Work required:
Search the material below for the word "this". Copy every line that has it.
++++ Given records
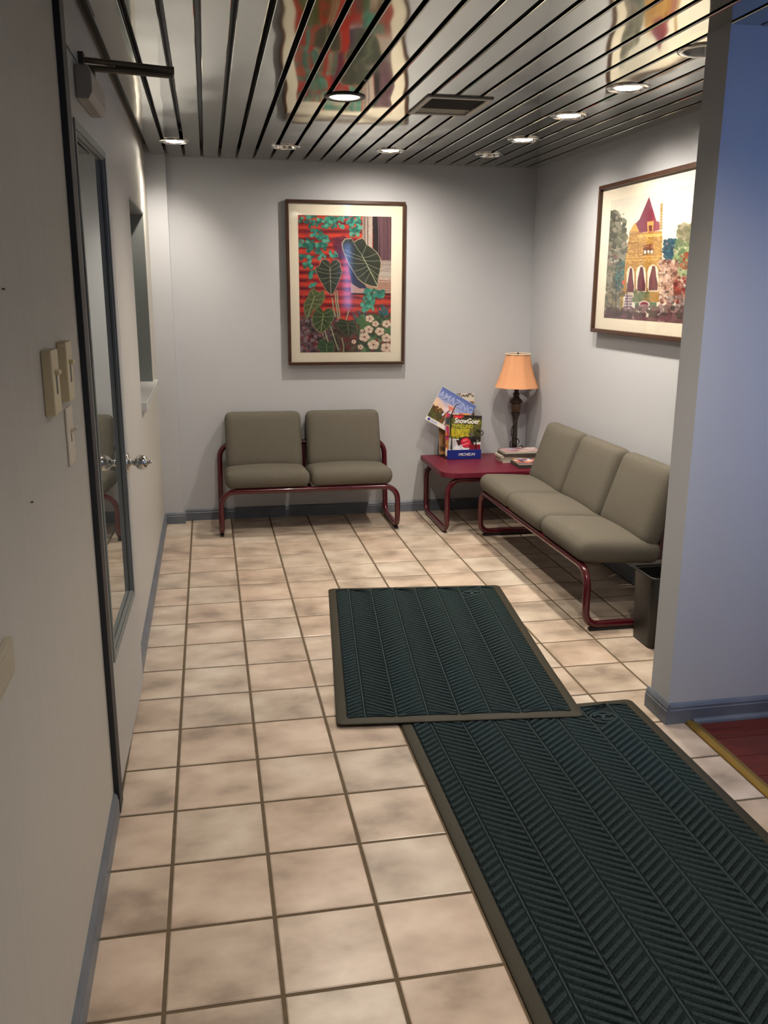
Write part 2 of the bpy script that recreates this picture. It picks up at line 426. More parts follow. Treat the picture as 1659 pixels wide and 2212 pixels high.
# laminate floor of the adjoining room
lf = struct(obj('floor_laminate', MB().box(7.10, XS+.3, YF-.3, PY0, -0.3, -0.02), M_dark, origin=(7.1,PY0,-0.3)), 'dark red laminate floor beside the tiles')
pm = MB().frust(0, XS-7.14, 0, 0.472, -0.03, 0.0, 0.003)
pme = bpy.data.meshes.new('plank'); pme.from_pydata([tuple(np.array(p)*T) for p in pm.v], [], pm.fc); pme.materials.append(M_plank)
for k in range(29):
    o = bpy.data.objects.new('plank', pme); C.objects.link(o); o.parent = lf
    o.location = Vector((7.12, PY0-0.075-(k+1)*0.475, 0.0))*T - ORG['floor_laminate']
struct(obj('trim_1', MB().prism([(6.965,-.01),(6.975,.028),(7.03,.045),(7.10,.03),(7.115,-.01)], 1, YF, PY0-0.045), M_brass), 'brass transition strip between tile and red laminate')

def wall(name, boxes, mt, label):
    b = MB()
    for q in boxes: b.box(*q)
    return struct(obj(name, b, mt), label)
DY0, DY1, DZ = -0.64, 2.60, 8.22                      # door opening
HY0, HY1, HZ0, HZ1 = 6.75, 10.62, 3.80, 7.46          # hatch opening
TH = 0.5
wall('wall_left', [(XL-TH,XL,YF,DY0,0,ZT),(XL-TH,XL,DY0,DY1,DZ,ZT),(XL-TH,XL,DY1,HY0,0,ZT),(XL-TH,XL,HY0,HY1,0,HZ0-.02),(XL-TH,XL,HY0,HY1,HZ1,ZT),(XL-TH,XL,HY1,YB+.4,0,ZT)], M_paper, 'left wall in pale linen wallpaper')
wall('wall_back', [(XL,XR+.4,YB,YB+.4,0,ZT)], M_wall, 'pale grey back wall')
wall('wall_right', [(XR,XR+.4,PY1,YB,0,ZT)], M_wall, 'pale grey right wall')
wall('wall_partition', [(PX,XS,PY0,PY1,0,ZT)], M_wall, 'partition wall ending in front of the bench')
wall('wall_pilaster', [(XL,-0.21,12.18,YB,0,ZT)], M_wall, 'narrow pilaster in the far left corner')
wx0, wx1, wz0, wz1 = 7.9, 8.55, 4.7, 8.3
wall('wall_front', [(XL-TH,wx0,YF-.4,YF,0,ZT),(wx1,XS+.4,YF-.4,YF,0,ZT),(wx0,wx1,YF-.4,YF,0,wz0),(wx0,wx1,YF-.4,YF,wz1,ZT)], M_wall, 'wall behind the viewer with the window')
sy0, sy1, sz0, sz1 = -6.3, -3.5, 3.6, 8.3
wall('wall_light_block', [(7.14,7.5,-6.4,-2.75,0,ZT)], M_wall, 'added unseen wall blocking blue window light from the left wall')  # out of view, added to keep the side window's blue off the left wall
wall('wall_side', [(XS,XS+.4,YF,sy0,0,ZT),(XS,XS+.4,sy1,PY1,0,ZT),(XS,XS+.4,sy0,sy1,0,sz0),(XS,XS+.4,sy0,sy1,sz1,ZT)], M_wall, 'far wall of the adjoining room')
wn = struct_empty('window_1', ((wx0+wx1)/2, YF, wz0), 'tall narrow window with blue dusk light')
obj('window_frame', MB().box(wx0,wx0+.1,YF-.2,YF+.03,wz0,wz1).box(wx1-.1,wx1,YF-.2,YF+.03,wz0,wz1).box(wx0+.1,wx1-.1,YF-.2,YF+.03,wz0,wz0+.1).box(wx0+.1,wx1-.1,YF-.2,YF+.03,wz1-.1,wz1), M_slate, wn)
obj('pane', MB().box(wx0+.1,wx1-.1,YF-.14,YF-.1,wz0+.1,wz1-.1), M_sky, wn)

wn = struct_empty('window_3', (XS, (sy0+sy1)/2, sz0), 'wide window with blue dusk light in the adjoining room')
obj('window_frame', MB().box(XS-.03,XS+.2,sy0,sy0+.12,sz0,sz1).box(XS-.03,XS+.2,sy1-.12,sy1,sz0,sz1).box(XS-.03,XS+.2,sy0+.12,sy1-.12,sz0,sz0+.12).box(XS-.03,XS+.2,sy0+.12,sy1-.12,sz1-.12,sz1), M_slate, wn)
obj('pane', MB().box(XS+.1,XS+.14,sy0+.12,sy1-.12,sz0+.12,sz1-.12), M_sky, wn)

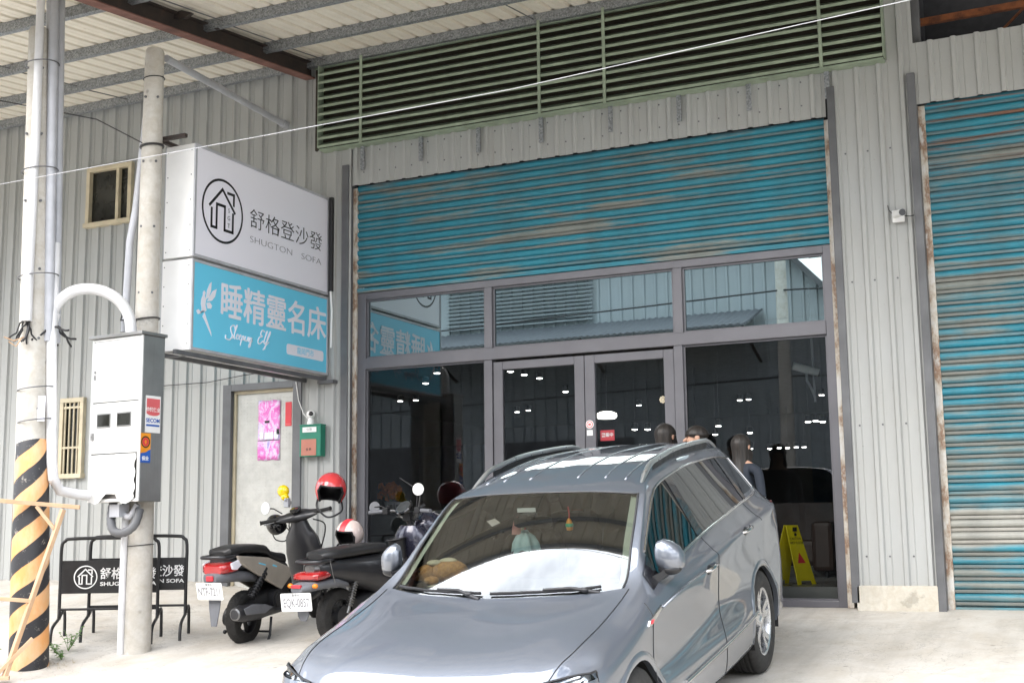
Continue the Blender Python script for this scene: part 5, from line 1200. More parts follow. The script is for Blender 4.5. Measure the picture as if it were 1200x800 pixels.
++++++++
Complete answer:
Write part 2 of the bpy script that recreates this picture. It picks up at line 426. More parts follow. Treat the picture as 1659 pixels wide and 2212 pixels high.
Continue the Blender Python script for this scene: part 5, from line 1200. More parts follow. The script is for Blender 4.5. Measure the picture as if it were 1200x800 pixels.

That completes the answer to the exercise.